The Community Steps Forward

For Ronzone, the experience was eye-opening. As a former principal and a longtime SBUSD administrator, she enjoyed a privileged perspective on the Symphony’s fast track to supporting BRAVO!, and she summed up her take this way: “It’s very common in the school district to operate based on the status quo. We tend to do things the way they have always been done. So when Amy asked what we could do better, that was already a step out of that pattern. And now, when I look at what happened, I realize that we all knew how valuable these programs were to the children and to the district. When we found out somewhat abruptly that iCAN was ending, rather than just crying and having kids say, ‘They’re taking my violin away,’ we had to find a route to go forward. How do we make this work? These kids are invested in this, and it’s valuable, and we have to maintain it. What was wonderful was that we found there were people in town who could do this, that we had the right personnel right under our nose. And then it was like, how can we not make this work? Success breeds success, and the community steps forward.”

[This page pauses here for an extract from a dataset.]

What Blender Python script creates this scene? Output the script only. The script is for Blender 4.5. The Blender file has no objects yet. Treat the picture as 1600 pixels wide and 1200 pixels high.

For Williams, it all comes back to one basic principle: If you want to make a difference, you start by asking questions, and you end by answering them. “Collaboration is communication,” she said, “and not just with teachers but with families who need to learn how to advocate for their children through the arts.” She related an interesting story in this regard: “I’ve had a parent come to me with this question: ‘I understand soccer, and I have a violinist. What do I do?’” And, like Maestro Radford with his seating plan, she’s prepared to answer that person. “The arts experience will provide a foundation that can launch these students to another level,” she said, and as they take their places alongside their children inside the sound of this emerging youth orchestra, Santa Barbara families are beginning to imagine what that future might be.